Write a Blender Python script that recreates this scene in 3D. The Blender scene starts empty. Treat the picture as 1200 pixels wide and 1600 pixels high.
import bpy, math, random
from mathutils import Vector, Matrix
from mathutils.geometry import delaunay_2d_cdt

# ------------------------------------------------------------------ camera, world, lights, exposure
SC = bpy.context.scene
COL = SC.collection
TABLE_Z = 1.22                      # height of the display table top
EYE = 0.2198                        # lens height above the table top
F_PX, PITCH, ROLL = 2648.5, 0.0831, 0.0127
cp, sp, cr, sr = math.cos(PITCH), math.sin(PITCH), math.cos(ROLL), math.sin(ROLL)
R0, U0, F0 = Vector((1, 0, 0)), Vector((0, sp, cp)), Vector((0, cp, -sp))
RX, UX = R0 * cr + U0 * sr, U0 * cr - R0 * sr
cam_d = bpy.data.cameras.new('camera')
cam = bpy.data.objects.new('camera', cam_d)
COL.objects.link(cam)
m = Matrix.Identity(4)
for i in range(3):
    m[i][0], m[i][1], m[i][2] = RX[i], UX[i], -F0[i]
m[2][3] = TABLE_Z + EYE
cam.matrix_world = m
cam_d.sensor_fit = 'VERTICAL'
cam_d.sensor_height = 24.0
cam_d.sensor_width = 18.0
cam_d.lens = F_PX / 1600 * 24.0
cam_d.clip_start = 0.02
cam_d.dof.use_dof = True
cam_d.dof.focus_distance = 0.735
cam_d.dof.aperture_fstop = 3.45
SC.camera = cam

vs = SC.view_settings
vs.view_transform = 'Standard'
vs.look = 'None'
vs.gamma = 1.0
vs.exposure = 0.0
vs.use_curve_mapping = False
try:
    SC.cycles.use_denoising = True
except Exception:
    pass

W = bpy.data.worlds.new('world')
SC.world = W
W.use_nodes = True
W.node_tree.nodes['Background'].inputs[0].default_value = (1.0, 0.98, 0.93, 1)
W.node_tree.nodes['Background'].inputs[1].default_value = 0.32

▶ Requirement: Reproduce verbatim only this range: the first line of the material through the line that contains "from mathutils.geometry import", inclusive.

▶ Task answer:
Write a Blender Python script that recreates this scene in 3D. The Blender scene starts empty. Treat the picture as 1200 pixels wide and 1600 pixels high.
import bpy, math, random
from mathutils import Vector, Matrix
from mathutils.geometry import delaunay_2d_cdt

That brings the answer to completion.